Czech mates
KARACHI: How often does one get to hear a cellist play Pakistan’s national anthem? Never. Well, it happened on Saturday evening when Czech musician Frantisek Brikcius played the national anthems of Pakistan and his country before formally giving a fine, fine solo performance at a concert in which he played a variety of compositions to the delight of a discerning audience.
Brikcius was born in Prague. Now it wouldn’t be irrelevant here to mention that two of the great and highly influential fiction writers of the 20th century, Franz Kafka and Milan Kundera, grew up in what was once called Czechoslovakia. Kafka is not particularly known for his love of music, which does not mean that he didn’t have “a natural feeling for rhythm and tune”, but Kundera is a keen student and lover of music. This is evident from a majority of his novels in which he has used music as a potent metaphor for life’s beauty and vagaries. In The Book of Laughter and Forgetting, he writes: “If it is true that the history of music has come to an end, what is left of music? Silence.”
Brikcius aptly invoked this sense of history on Saturday. He began the show with Bach’s ‘Suite No.5 in C Minor’. It had six movements: prelude, allemande, courante, sarabande, two gavottes and gigue. The movements played in the minor scale had lilting melodic moods and lively rhythm patterns. This hinted at a kind of an invitation to dance. It is no mean feat and the artist (all solo artists, in fact) must be praised for enabling the audience to create visuals in their minds by listening to beautiful notes coming out of a single instrument.
Bach was followed by another German composer Max Reger’s ‘Suite No. 2 in D Minor’. It had four movements: praludium, gavotte, largo and gigue. Though comparatively it was a shorter performance, the mastery with which the cellist conveyed the feel of the composition was no different.
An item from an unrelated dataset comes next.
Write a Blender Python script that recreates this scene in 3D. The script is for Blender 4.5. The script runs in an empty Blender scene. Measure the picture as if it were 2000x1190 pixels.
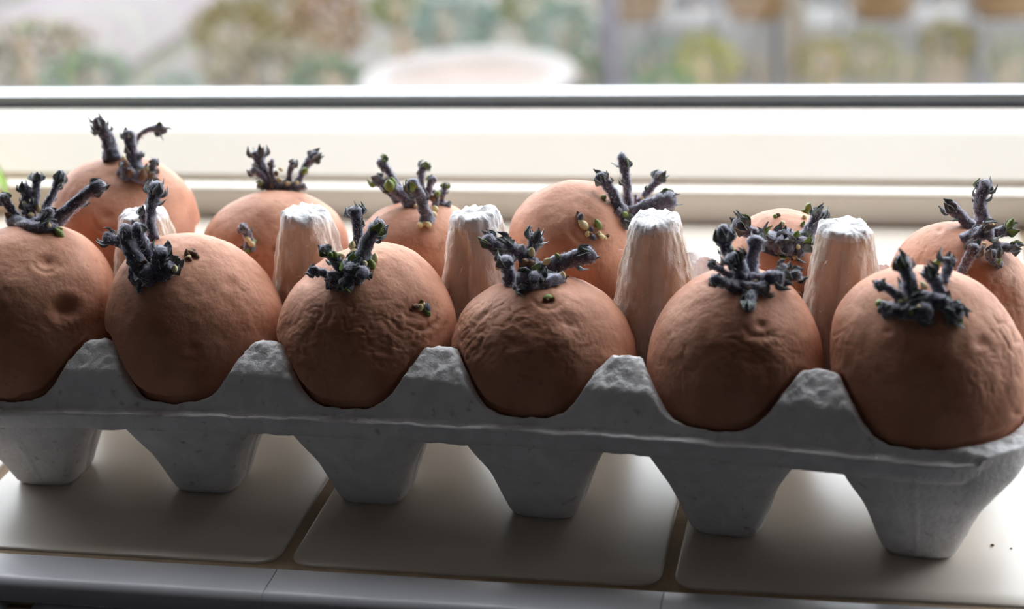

Then Brikcius chose a musician, Bedrich Smetana, from his own country. The tune ‘From my homeland’ had a lighter touch to it, which the audience seemed liked very much.
The final three items were Slovak composer Eugen Suchon’s ‘How beautiful you are’, Irena Kosikova’s ‘Vaselka’ and ‘Poem’ by Zdenek Fibich (the last two are Czech masters). They were all very short pieces that mellifluously rounded off the gig.
The event was organised to mark the 100th anniversary of Czech statehood.